I knew that I had found a balance within myself…a sense of clarity and sureness of my skill. At the end of the Luge I looked at my computer and saw my best average to date- 10.4 mph. I was in shock! I have topped out at mid-9, and I have been extremely proud of that accomplishment. In reality I wondered if I would ever be able to hit above 9 on our mountain bike trails…well, by golly I sure did!

That ride reminded me of my passion, granted, that passion is fairly new but it is incredibly strong. I can’t put into words how much I appreciate my body being able to do what it does when it comes to mountain biking- not just living life, but thriving too.

Then a couple days later during our Sunday group ride, I was given another lesson…
My legs were tired, my breathing was suffering (allergies), and all energy that I had pretty much wilted away after our first climb. It was a ride that left me questioning myself and my skill set multiple times.

One of the beautiful things about our group ride is that Travis will sometimes choose routes that under normal circumstance I would never do. He likes to push the boundaries of my comfort zone, regardless if we have friends riding with us or not. I’m one that still battles feelings of frustration if I can’t clean a section when there is an “audience” and today was one of those days where dabless rides were not occurring in high frequency for me. Rattlesnake Cave to Lower Randy had me almost hyperventilating and my self-conscious feelings grew as Adam rode closer. “Please don’t hear me!” “Please don’t ask!” “Please, just keep riding!” were swimming around in my head as I worked to try and curb my erratic breathing.

In Death Valley, before our trek up Rocky Road, I announced that I would ride in the back. Adam had been courteous to have me in the middle during our ride, and most days I would say that I’m fine with that. Today was a day where I couldn’t let go of the nagging thoughts - “I’m tripping him up.” “I’m holding him back.” “I can’t keep up! Why can’t I keep up? I’m too tired to keep up. Dang, he’s close behind me, I have to go faster! I can’t.” I insisted that Adam ride ahead, that way he and Travis could bomb down the rest of the trails so I wouldn’t focus on not being fast enough or skilled enough. It would alleviate unneeded pressure; I just wanted to finish the ride.

As I rode behind, I felt a sense of relief and acceptance. Perhaps for a moment I wondered if they would be thinking “Gosh, she’s so slow today” or feeling annoyed that they had to wait up for me. However, I reminded myself the mentality and focus of our group ride: we always wait up and we always make sure riders have had enough rest time before we continue forward. We do this willingly to ensure everyone has an enjoyable time; I let the worry go.

The performance anxiety and the frustration over my body drifted away and I came to accept what the ride was. A reminder that there will be days when I’m just not feeling strong, but that doesn’t mean I’m not “enough.” The days when you need to slow down are there for a reason, maybe we don’t know the reasons why at first- but they remind us to not be so gosh darned hard on ourselves.

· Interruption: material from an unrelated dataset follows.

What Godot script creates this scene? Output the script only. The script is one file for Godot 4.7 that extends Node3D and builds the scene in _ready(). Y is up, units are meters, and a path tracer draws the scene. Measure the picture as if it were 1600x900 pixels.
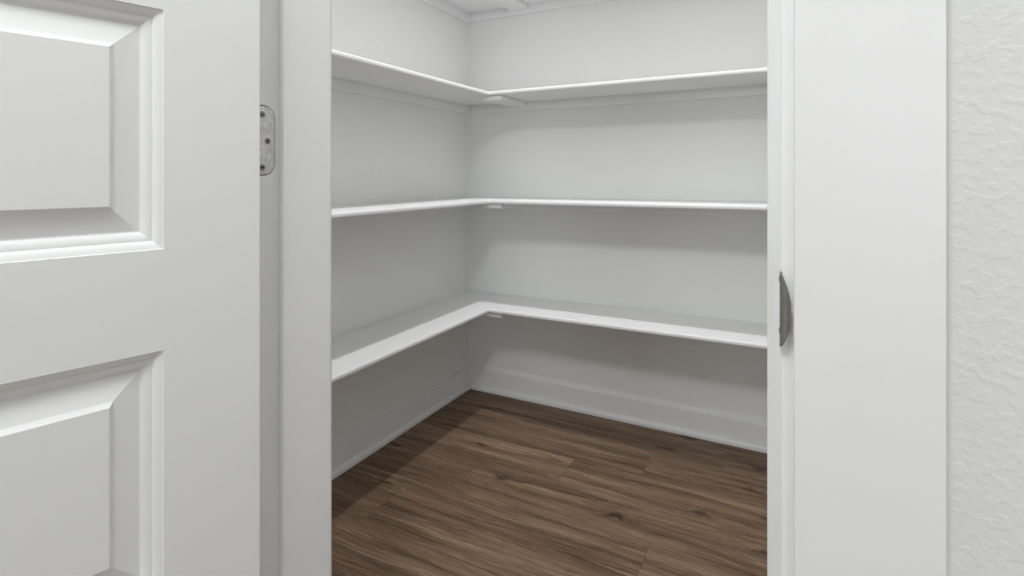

It's okay to say "Today isn't my day" just as much as it's okay to feel on top of the world for having one hell of a good ride. 
The rides you have, good or bad, do not define you as a person. They are moments in time, lessons in life, and experiences to appreciate- even if they weren't the best. Remember this on the next ride you have that doesn't go quite how you want: You are enough.